Work instructions
Check every line below for the word "picture" and copy each one that has it.

╔══

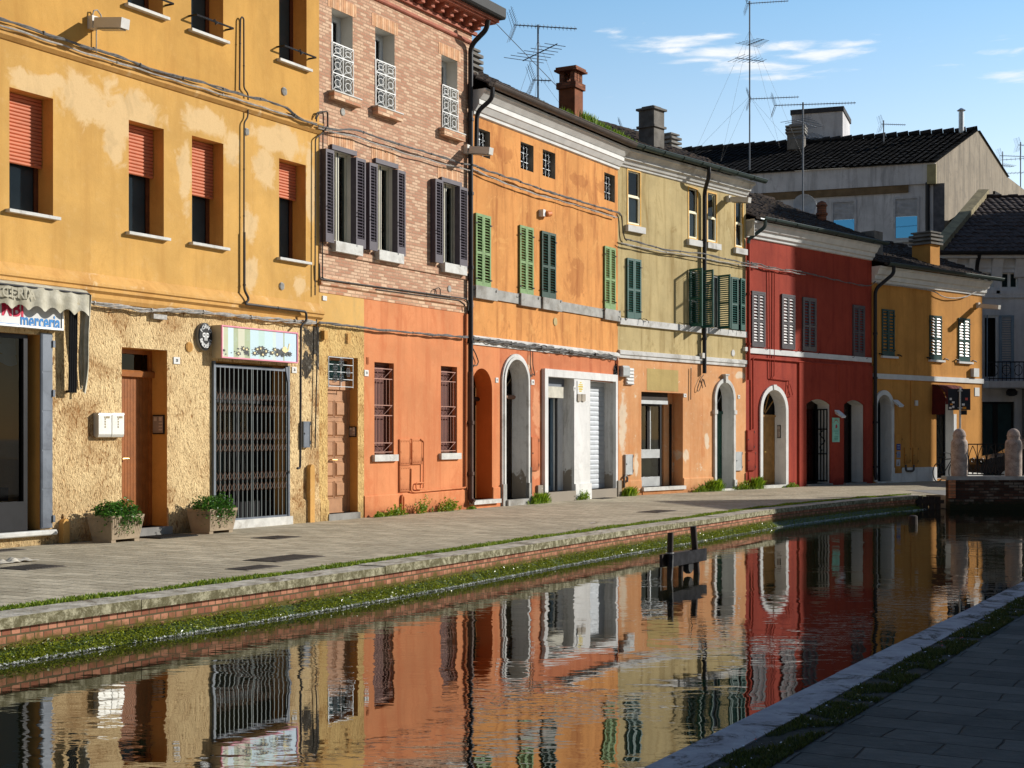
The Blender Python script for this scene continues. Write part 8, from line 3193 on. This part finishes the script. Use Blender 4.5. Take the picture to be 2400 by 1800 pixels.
antenna(1261, 236, 58, 38.5, 'two tier antenna above the orange house roof left of the rust chimney',
  [(62, 'uhf', 1.75, 12, .38), (125, 'vhf', 1.9, -62, .45), (188, 'uhf0', .5, 10, .3)], .028, 3)
antenna(1757, 345, 2, 56, 'very tall mast with four aerials behind the khaki house',
  [(8, 'uhf', 1.6, -12, .06), (104, 'vhf', 1.0, -60, .15), (140, 'vhf', 1.3, 24, .5), (232, 'uhf', 1.9, -10, .0)], .03, 4)
antenna(1882, 490, 240, 52, 'large grid antenna on a pale mast in front of the grey house',
  [(245, 'uhf', 2.9, -8, .35), (287, 'vhf', 1.7, 50, .35), (318, 'vhf', 1.0, 30, .1)], .035)
antenna(2071, 325, 282, 72, 'small antenna in the middle of the grey house ridge', [(291, 'uhf', 1.3, 8, .1)], .03)
antenna(1470, 322, 304, 52, 'tiny antenna left of the grey chimney', [(304, 'uhf', 1.0, -5, .2)], .02)
antenna(2350, 400, 355, 88, 'small antenna behind the stained gable', [(365, 'uhf', 1.9, 10, .1), (388, 'vhf', 1.2, 20, .3)], .03)
antenna(2392, 425, 333, 85, 'taller antenna cut by the right edge of the picture', [(340, 'uhf', 1.6, 15, .1), (372, 'vhf', 1.6, 160, .3), (405, 'vhf', 1.4, 170, .4)], .035)
p = at_depth(1885, 483, 56)
DS = thing('satellite_dish', 'grey satellite dish half hidden behind the red house roof', 'satellite dish', p, 0)
m = MB().lathe([(.02, .0), (.2, .015), (.36, .06), (.46, .12), (.455, .125), (.35, .075), (.0, .02)], n=26).rot(R(75), axis='X')
m.build('dish', plain('dish_grey', (.5, .5, .5, 1), .5), DS, smooth=True)
MB().tube([(0, .05, -.9), (0, .05, 0)], .03, 6).build('mast', M['grey_metal'], DS)

# ================================================================ grey house behind
cz = 66.0
c = at_depth(2192, 382, cz)
e0 = at_depth(1733, 411, cz * 1.047)
u = Vector((c.x - e0.x, c.y - e0.y, 0)).normalized()
fg = Front((c.x - u.x * 26, c.y - u.y * 26), (u.x, u.y))
GH = thing('house', 'big grey streaked house with dark tiled roof rising behind the row', 'house', (fg.o[0], fg.o[1], 0), fg.ang)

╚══

The answer
The Blender Python script for this scene continues. Write part 8, from line 3193 on. This part finishes the script. Use Blender 4.5. Take the picture to be 2400 by 1800 pixels.
antenna(2392, 425, 333, 85, 'taller antenna cut by the right edge of the picture', [(340, 'uhf', 1.6, 15, .1), (372, 'vhf', 1.6, 160, .3), (405, 'vhf', 1.4, 170, .4)], .035)